>> begin

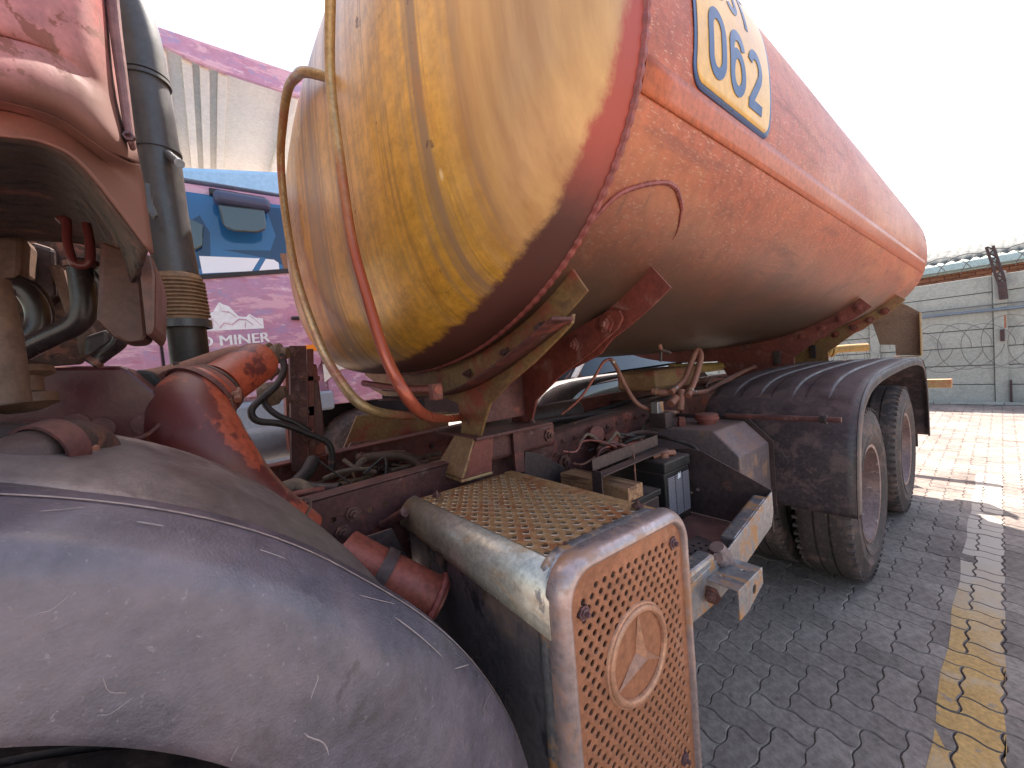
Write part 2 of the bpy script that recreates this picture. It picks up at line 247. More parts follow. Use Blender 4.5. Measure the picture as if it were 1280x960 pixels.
class MB:
    def __init__(s): s.v=[]; s.f=[]; s.n=[]; s.g=[]
    def add(s,vs,fs):
        s.n.append(len(s.v)); s.g.append(len(s.f)); n=len(s.v); s.v+= [tuple(v) for v in vs]; s.f+=[tuple(i+n for i in f) for f in fs]
    def box(s,a,b,rot=None):
        x0,y0,z0=a; x1,y1,z1=b
        vs=[Vector(p) for p in ((x0,y0,z0),(x1,y0,z0),(x1,y1,z0),(x0,y1,z0),(x0,y0,z1),(x1,y0,z1),(x1,y1,z1),(x0,y1,z1))]
        if rot is not None:
            c=(Vector(a)+Vector(b))/2; vs=[c+rot@(v-c) for v in vs]
        s.add(vs,[(0,3,2,1),(4,5,6,7),(0,1,5,4),(1,2,6,5),(2,3,7,6),(3,0,4,7)])
    def tube(s,pts,r,seg=12,cap=True,closed=False,flat=1.):
        pts=[Vector(p) for p in pts]; n=len(pts); rs=r if isinstance(r,(list,tuple)) else [r]*n
        t=(pts[1]-pts[0]).normalized(); up=Vector((0,0,1)) if abs(t.z)<.9 else Vector((1,0,0))
        u=t.cross(up).normalized(); w_=u.cross(t).normalized(); V=[]; 
        for i,p in enumerate(pts):
            if closed: tn=(pts[(i+1)%n]-pts[i-1]).normalized()
            else: tn=(pts[min(i+1,n-1)]-pts[max(i-1,0)]).normalized()
            u=(u-tn*u.dot(tn)).normalized(); w_=tn.cross(u)
            for k in range(seg):
                a=2*PI*k/seg; V.append(p+(u*math.cos(a)+w_*math.sin(a)*flat)*rs[i])
        F=[]
        for i in range(n if closed else n-1):
            j=(i+1)%n
            for k in range(seg): F.append((i*seg+k,i*seg+(k+1)%seg,j*seg+(k+1)%seg,j*seg+k))
        if cap and not closed: F.append(tuple(range(seg))[::-1]); F.append(tuple((n-1)*seg+k for k in range(seg)))
        s.add(V,F)
    def lathe(s,prof,origin,axis,seg=24,cap=True,sweep=(0,2*PI)):
        ax=Vector(axis).normalized(); up=Vector((0,0,1)) if abs(ax.z)<.9 else Vector((1,0,0))
        u=ax.cross(up).normalized(); w_=ax.cross(u); o=Vector(origin); V=[]; F=[]
        for h,r in prof:
            for k in range(seg):
                a=2*PI*k/seg; V.append(o+ax*h+(u*math.cos(a)+w_*math.sin(a))*r)
        for i in range(len(prof)-1):
            for k in range(seg): F.append((i*seg+k,i*seg+(k+1)%seg,(i+1)*seg+(k+1)%seg,(i+1)*seg+k))
        if cap:
            F.append(tuple(range(seg))[::-1]); F.append(tuple((len(prof)-1)*seg+k for k in range(seg)))
        s.add(V,F)
    def bolt(s,p,n,r=.012,h=.01):
        n=Vector(n).normalized(); s.lathe([(-.004,r*1.75),(.003,r*1.75),(.0032,r*1.1),(h,r*1.05),(h+.001,r*.6),(h+.009,r*.55)],p,n,6)
    def split(s,name,mat,parent=None,smooth=None,bevel=0):
        s.n.append(len(s.v)); s.g.append(len(s.f)); o=None
        for k in range(len(s.n)-1):
            v0,f0,v1,f1=s.n[k],s.g[k],s.n[k+1],s.g[k+1]
            me=mesh(name,s.v[v0:v1],[tuple(i-v0 for i in f) for f in s.f[f0:f1]]); fixn(me); o=finish(name,me,mat,parent,smooth,bevel)
        return o
    def build(s,name,mat,parent=None,smooth=None,bevel=0,seg=2,solid=0):
        me=mesh(name,s.v,s.f); fixn(me); return finish(name,me,mat,parent,smooth,bevel,seg,solid)
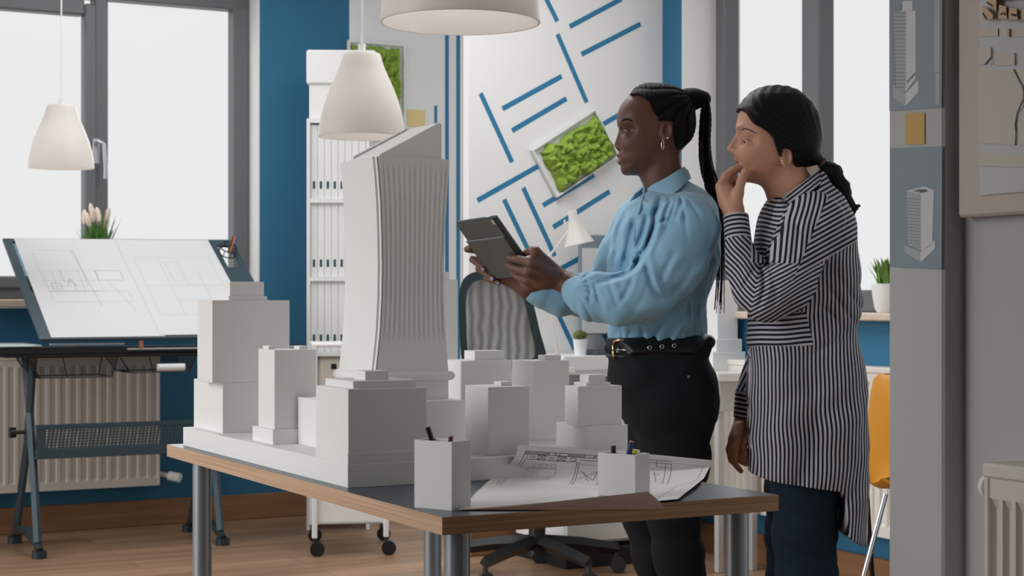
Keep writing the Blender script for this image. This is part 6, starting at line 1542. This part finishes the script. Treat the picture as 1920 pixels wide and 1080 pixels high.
# near sleeve
sv = Vol((.53, 4.06, .93), (.86, 4.40, 1.34), .0034)
sv.chain([P2(1548,402,-.095), P2(1530,415,-.135), P2(1500,470,-.165), P2(1478,535,-.185)], [.040, .070, .064, .066], .03)
sv.chain([P2(1478,535,-.185), P2(1440,560,-.185), P2(1412,540,-.165), P2(1396,500,-.140), P2(1386,462,-.112)], [.060, .056, .050, .044, .037], .02)
X = (sv.lo[0]+sv.h*np.arange(sv.n[0]))[:, None, None]; Yg = (sv.lo[1]+sv.h*np.arange(sv.n[1]))[None, :, None]; Z = (sv.lo[2]+sv.h*np.arange(sv.n[2]))[None, None, :]
Ce = P2(1424,505); a1 = np.arctan2(Z-Ce[2], X-Ce[0]); g_ = np.exp(-(((X-Ce[0])**2+(Z-Ce[2])**2)/.085**2))
Dc = 0
for pts_, w_, dp_ in (([(1424,492),(1430,515),(1428,545),(1418,580)], .005, .010), ([(1428,500),(1450,494),(1480,498)], .005, .006), ([(1420,500),(1404,520),(1390,545)], .005, .006), ([(1440,520),(1450,545),(1446,580)], .006, .004), ([(1500,420),(1492,455),(1488,490)], .006, .005), ([(1470,400),(1462,440),(1456,480)], .006, .005), ([(1372,470),(1386,490),(1396,520)], .004, .005)):
    Dc = Dc+crease(sv, pts_, Y2-.2, w_, dp_)
sv.d = (sv.d+Dc+.003*ridged(a1*5+.3)*g_+.0025*wob(X, Yg, Z, 50, .2)+.004*ridged((X+.4*Z)*60)*np.exp(-((Z-P2(0,430)[2])/.05)**2)).astype(f32)
def sl_main(V):
    px, py = pxpy(V); dx = px-1424-(py-505)*(-.22)
    return (py+.66*np.maximum(dx, 0)+.95*np.maximum(-dx, 0)+1.5*np.sin(px/11+py/19))/9.2
def sl_up(V):
    px, py = pxpy(V); return (px+.22*(py-440)+2.2*np.sin(py/21)+.0*px+260*(V[:, 1]-Y2+.16)*.35)/9.0
seam = lambda V: np.minimum(493+.02*(pxpy(V)[0]-1450)-pxpy(V)[1], pxpy(V)[0]-1408)*.01
SATT = {'stripe': sl_main, 'maskB': seam, 'stripeB': sl_up, 'maskD': lambda V: np.minimum((455-(pxpy(V)[0]-1600)*.62-pxpy(V)[1]), (pxpy(V)[0]-(1548-(pxpy(V)[1]-380)*.42)))*.01, 'stripeD': s_D, 'maskE': lambda V: -1+0*V[:, 0], 'stripeE': s_E}
field_obj('sleeve', sv, STR, ORG2, blouse2, None, SATT)
def cuff_obj(p, q, r1, r2, period, parent, nm='cuff'):
    p, q = Vector(p), Vector(q); mb = MB(); n = 14
    path = [p.lerp(q, i/n) for i in range(n+1)]; rad = [r1+(r2-r1)*i/n for i in range(n+1)]
    d_ = (q-p).normalized()
    mb.tube([c-ORG2 for c in path]+[q-ORG2, q-ORG2-d_*.02], rad+[r2-.003, r2-.003], 36, caps=False)
    o = mb.build(nm, STR, parent, True); me = o.data; co = np.zeros(len(me.vertices)*3, f32); me.vertices.foreach_get('co', co); co = co.reshape(-1, 3)
    s_ = ((co-np.array(p-ORG2))@np.array(d_))/period
    for k_ in ('stripe', 'stripeB', 'stripeD', 'stripeE'): a = me.attributes.new(k_, 'FLOAT', 'POINT'); a.data.foreach_set('value', s_.astype(f32))
    for k_ in ('maskB', 'maskD', 'maskE'): a = me.attributes.new(k_, 'FLOAT', 'POINT'); a.data.foreach_set('value', np.full(len(s_), -1, f32))
cuff_obj(P2(1384.5,458,-.108), P2(1379.5,405,-.086), .0345, .0325, .0118, blouse2)
# far sleeve and cuff
fv = Vol((.57, 4.38, .66), (.86, 4.64, 1.34), .0045)
fv.chain([P2(1530,415,.12), P2(1475,560,.15), P2(1445,640,.155), P2(1403,738,.140)], [.062, .052, .048, .036], .02)
field_obj('sleeve', fv, STR, ORG2, blouse2, None, {'stripe': lambda V: (pxpy(V)[0]+.5*pxpy(V)[1])/8.5, 'maskB': lambda V: -1+0*V[:, 0], 'maskD': lambda V: -1+0*V[:, 0], 'maskE': lambda V: -1+0*V[:, 0]})
cuff_obj(P2(1403,738,.140), P2(1394,785,.137), .036, .0275, .0118, blouse2)
# collar of the striped blouse
mb = MB()
leaf([[P2(1462,372,-.030), P2(1480,360,-.056), P2(1505,342,-.062), P2(1524,327,-.045), P2(1536,317,0), P2(1524,328,.045), P2(1500,345,.058), P2(1470,362,.05), P2(1450,372,.03)],
      [P2(1462,378,-.050), P2(1484,368,-.080), P2(1512,350,-.082), P2(1532,334,-.05), P2(1543,326,0), P2(1532,336,.05), P2(1508,354,.075), P2(1470,370,.07), P2(1447,378,.045)],
      [P2(1466,388,-.080), P2(1490,379,-.105), P2(1520,360,-.098), P2(1542,344,-.055), P2(1550,338,0), P2(1540,346,.055), P2(1512,366,.085), P2(1465,382,.085), P2(1440,388,.055)]], mb, org=ORG2)
co_ = mb.build('collar', STR, blouse2, 60); me = co_.data; V = np.zeros(len(me.vertices)*3, f32); me.vertices.foreach_get('co', V); V = V.reshape(-1, 3)+np.array(ORG2, f32)
px_, py_ = pxpy(V)
for k_, val_ in (('stripe', (py_+.78*px_)/8.6), ('maskB', px_*0-1), ('maskD', px_*0-1), ('maskE', px_*0-1)): a = me.attributes.new(k_, 'FLOAT', 'POINT'); a.data.foreach_set('value', val_.astype(f32))
mb = MB(); c = [Vector(P2(x, y, dy))-ORG2 for x, y, dy in ((1514,314,-.050), (1532,309,-.030), (1537,317,-.028), (1520,328,-.056))]; mb.hexa(c, [q+Vector((0,.003,0)) for q in c]); mb.build('collar_lining', mat('beige_lining', (.55,.45,.36), .8), co_)
for x, y in ((1471,369),):
    c = Vector(P2(x, y, -.085)); ys_ = -.092; c = Vector(P2(x, y, ys_))-ORG2; MB().cyl(c, c+Vector((0,.006,0)), .0062, n=14).build('button', mat('grey_button', (.30,.31,.33), .3), co_, 40)

# trousers and shoes
NAVYD = mat('navy_denim', (.010, .022, .038), .85, spec=.2, bump=(500, .2))
tv = Vol((.56, 4.12, .02), (.94, 4.62, .72), .0045)
tv.infl(PX(smooth_poly([(1430,800),(1437,860),(1440,905),(1455,930),(1540,935),(1575,910),(1600,860),(1605,800)], 2), Y2), Y2, .145, .09, 0)
tv.chain([P2(1515,830,-.08), P2(1512,920,-.085), P2(1508,1000,-.085), P2(1512,1080,-.085), P2(1518,1170,-.085), P2(1520,1252,-.085)], [.086, .080, .078, .075, .066, .052], .03)
tv.chain([P2(1500,830,.08), P2(1482,920,.085), P2(1478,1000,.085), P2(1480,1080,.085), P2(1486,1170,.085), P2(1490,1252,.085)], [.090, .066, .060, .060, .056, .048], .02)
X = (tv.lo[0]+tv.h*np.arange(tv.n[0]))[:, None, None]; Z = (tv.lo[2]+tv.h*np.arange(tv.n[2]))[None, None, :]; Yg = (tv.lo[1]+tv.h*np.arange(tv.n[1]))[None, :, None]
tv.d = (tv.d+.004*ridged(Z*70+X*25)*np.exp(-((Z-P2(0,1010)[2])/.12)**2)+.0012*wob(X, Yg, Z, 45)).astype(f32)
field_obj('trousers', tv, NAVYD, ORG2, person2)
for sg, ax_ in ((-1, 1520), (1, 1490)):
    c = Vector(P2(ax_, 1290, sg*.085)); x0 = c.x; sv = Vol((x0-.20, c.y-.06, -.006), (x0+.08, c.y+.06, .13), .004)
    sv.chain([(x0+.02, c.y, .045), (x0-.07, c.y, .038), (x0-.13, c.y, .030)], [.040, .040, .032], .02); sv.cone((x0, c.y, .06), (x0, c.y, .10), .042, .045, .01); sv.d[:, :, :int(.006/.004)+1] = .05
    field_obj('shoe', sv, mat('white_leather', (.6,.6,.6), .5), ORG2, person2)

>> end

## STATED TASK
From the records above, pull out each line that has "part".

## RESULT FOR THIS EXERCISE
Write part 2 of the bpy script that recreates this picture. It picks up at line 247. More parts follow. Use Blender 4.5. Measure the picture as if it were 1280x960 pixels.
Keep writing the Blender script for this image. This is part 6, starting at line 1542. This part finishes the script. Treat the picture as 1920 pixels wide and 1080 pixels high.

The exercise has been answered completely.